Proposition Let $(W_t)_{t \geq 0}$ be a Brownian motion. Then $$Y_t := W_{t/(1-t)}^{T \wedge n} 1_{\{t<1\}} + W_{T \wedge n} 1_{\{t \geq 1\}}$$ is a martingale with respect to $$\tilde{\mathcal{F}}_t := \begin{cases} \sigma(W_u; u \leq t/(1-t)) & t \in [0,1) \\ \sigma(W_u; u \geq 0), & t \geq 1. \end{cases}$$

Proof: Since $(W_t)_{t \geq 0}$ is a martingale with respect to the canonical filtration $(\mathcal{F}_t)_{t \geq 0}$, it follows from the optional stopping theorem that $(W_t^{T \wedge n})_{t \geq 0}$ is a martingale, i.e.

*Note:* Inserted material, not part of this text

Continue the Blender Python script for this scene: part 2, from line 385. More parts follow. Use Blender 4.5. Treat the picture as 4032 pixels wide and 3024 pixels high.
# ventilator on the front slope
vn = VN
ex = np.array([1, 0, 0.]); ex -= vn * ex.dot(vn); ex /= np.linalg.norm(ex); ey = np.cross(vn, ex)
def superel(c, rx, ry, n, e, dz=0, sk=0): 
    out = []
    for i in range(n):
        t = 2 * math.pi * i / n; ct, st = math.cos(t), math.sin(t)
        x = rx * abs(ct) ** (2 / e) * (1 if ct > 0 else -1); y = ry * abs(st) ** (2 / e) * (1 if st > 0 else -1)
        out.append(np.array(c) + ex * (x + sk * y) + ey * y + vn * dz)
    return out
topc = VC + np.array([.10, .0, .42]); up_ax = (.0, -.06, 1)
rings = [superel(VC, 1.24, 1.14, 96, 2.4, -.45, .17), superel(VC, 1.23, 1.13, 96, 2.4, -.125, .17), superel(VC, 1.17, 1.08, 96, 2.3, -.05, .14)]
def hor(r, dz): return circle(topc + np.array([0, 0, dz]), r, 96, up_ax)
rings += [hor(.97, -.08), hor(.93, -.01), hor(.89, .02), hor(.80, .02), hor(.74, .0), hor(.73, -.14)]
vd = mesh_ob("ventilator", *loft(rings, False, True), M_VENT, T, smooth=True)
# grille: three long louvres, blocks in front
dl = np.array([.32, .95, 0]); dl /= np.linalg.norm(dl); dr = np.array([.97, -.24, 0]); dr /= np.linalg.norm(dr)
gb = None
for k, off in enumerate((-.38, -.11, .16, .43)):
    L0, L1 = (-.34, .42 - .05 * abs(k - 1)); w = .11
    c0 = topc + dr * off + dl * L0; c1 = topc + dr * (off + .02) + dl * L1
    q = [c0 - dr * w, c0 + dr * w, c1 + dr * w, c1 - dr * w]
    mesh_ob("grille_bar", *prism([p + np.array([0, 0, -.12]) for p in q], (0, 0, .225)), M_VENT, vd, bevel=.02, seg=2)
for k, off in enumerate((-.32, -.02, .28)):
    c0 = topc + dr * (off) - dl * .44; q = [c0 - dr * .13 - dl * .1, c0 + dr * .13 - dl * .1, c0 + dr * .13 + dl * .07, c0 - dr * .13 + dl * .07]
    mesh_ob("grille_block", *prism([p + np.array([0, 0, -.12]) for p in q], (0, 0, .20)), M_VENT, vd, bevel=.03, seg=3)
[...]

$$\mathbb{E}(W_v^{T \wedge n} \mid \mathcal{F}_u) = W_u^{T \wedge n} \qquad \text{for all $u \leq v$}. \tag{1}$$

For $v=n$ this shows, in particular,

$$\mathbb{E}(W_{T \wedge n} \mid \mathcal{F}_u) = W_u^{T \wedge n} \tag{2}.$$

Now fix $s \leq t <1$. Then $$u := \frac{s}{1-s} \leq \frac{t}{1-t} =: v$$ and therefore $(1)$ gives $$\mathbb{E}(Y_t \mid \tilde{\mathcal{F}}_s) = Y_s, \qquad s \leq t <1. \tag{3}$$

For $t=1$ we can use $(2)$ to conclude that $$\mathbb{E}(Y_1 \mid \tilde{\mathcal{F}}_s) = Y_s, \qquad s \leq 1. \tag{4}$$

Finally, if $t>1$ then $Y_t = W_{T \wedge n}$ is $\tilde{\mathcal{F}}_s$-measurable for any $s \geq 1$, and therefore

$$\mathbb{E}(Y_t \mid \tilde{\mathcal{F}}_s) = Y_t = Y_s \qquad \text{for all $1 \leq s \leq t$}. \tag{5}$$

If $s \in (0,1)$, then it follows from the tower property and $(4)$, $(5)$ that

$$\mathbb{E}(Y_t \mid \tilde{\mathcal{F}}_s) = Y_s \qquad \text{for all $s < 1 \leq t$.}$$

Combining the above considerations, we find that $(Y_t, \tilde{\mathcal{F}}_t)_{t \geq 0}$ is a martingale.